O resultado é impactante. Trata-se dos 30 minutos mais propositalmente lentos da videoarte dos últimos tempos e do recorte e enquadramento menos óbvios (considerando-se o objeto "retratado") e capazes de transmitir maior carga de impotência a quem está diante da tela. Ao menos foi o que pensei ao deixar a seção em que o filme foi exibido numa noite fria e chuvosa de setembro no Videobrasil.
Esta impressão me acompanhou até que eu vi Little White House de Alice Miceli. Trata-se dos 40 minutos mais propositalmente monótonos da videoarte dos últimos tempos [ninguém que eu encontrei no vernissage passou mais de três minutos dentro da sala] e do recorte e enquadramento mais originais para tratar do tema trágico mais batido do século. A artista também empreendeu uma visita a um campo de concentração nazista, Chelmno-nad-Nerem, localizado na Polônia. O vídeo não mostra o lugar. Retrata, ao contrário, um trajeto muito curto entre o campo de extermínio e o vilarejo mais próximo.

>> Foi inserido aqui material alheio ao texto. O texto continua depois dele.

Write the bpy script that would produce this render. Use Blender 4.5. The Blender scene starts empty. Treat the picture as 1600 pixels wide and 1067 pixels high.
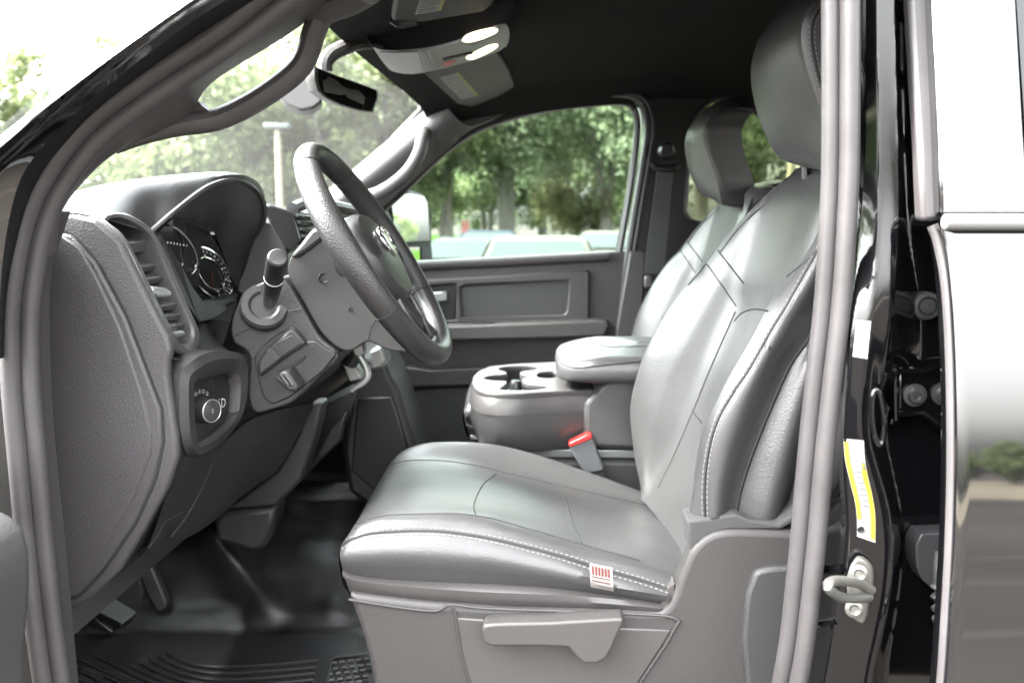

Apesar de curto, o percurso foi distendido ao máximo. Não há facilidade alguma para avistar, no finalzinho do vídeo, a prometida pequena casa branca que dá nome ao trabalho. São quatro ou cinco segmentos que compõem o filme: entre cada um deles há um corte e um avanço no trajeto que fica oculto. A cada corte, a trilha que principia quase inaudível vai se tornando mais clara. É uma cantiga polonesa que, ainda que perfeitamente audível ao final, oculta seu significado do público do CCSP [ou qualquer outro lugar em que o filme venha a ser mostrado fora da Polônia]. Todas estas "dificuldades" dão corpo ao tema da viagem impossível que o vídeo retrata, ou seja, a viagem de volta de um campo de extermínio para casa.
Pergunto, por e-mail, à artista quais foram os recursos de edição que ela utilizou, uma vez que, além de um slow-slow-slow motion, parece haver um tratamento de imagem que produz, entre outros efeitos, um misterioso "borrado". "É um slow-motion absurdo mesmo. As imagens foram captadas na velocidade de vídeo normal, ou seja, 30 frames por segundo. Quando uma imagem em movimento é posta em slow, é necessário que ela tenha mais frames por segundo do que a captação em velocidade normal. Quanto mais frames por segundo, mais devagar. Como a minha imagem de base foi captada a 30f/seg mesmo (velocidade padrão), o computador tem que 'gerar' frames 'inexistentes' entre os que foram captados, daí a impressão de borrado. Isto se acentua em momentos em que a câmera tremeu. O slow do Little White House tem como propósito aumentar a intensidade de cada instante atravessado, a intensidade do presente", escreve ela.
A irrupção do presente e a intensidade do real são tão devastadoramente fortes nos trabalhos de Marcello Mercado e Alice Miceli que cabe aqui o contraponto dado pela obra de Jonathan Safran Foer, que basicamente recoloca no lugar do real ao qual não tem acesso (e ao qual, no fim das contas, ninguém tem acesso) uma ficção. Se a poesia acabou ou se foi só o que pôde sobreviver, estes três artistas não resolvem a questão, mas fazem valer a pena continuar pensando a respeito.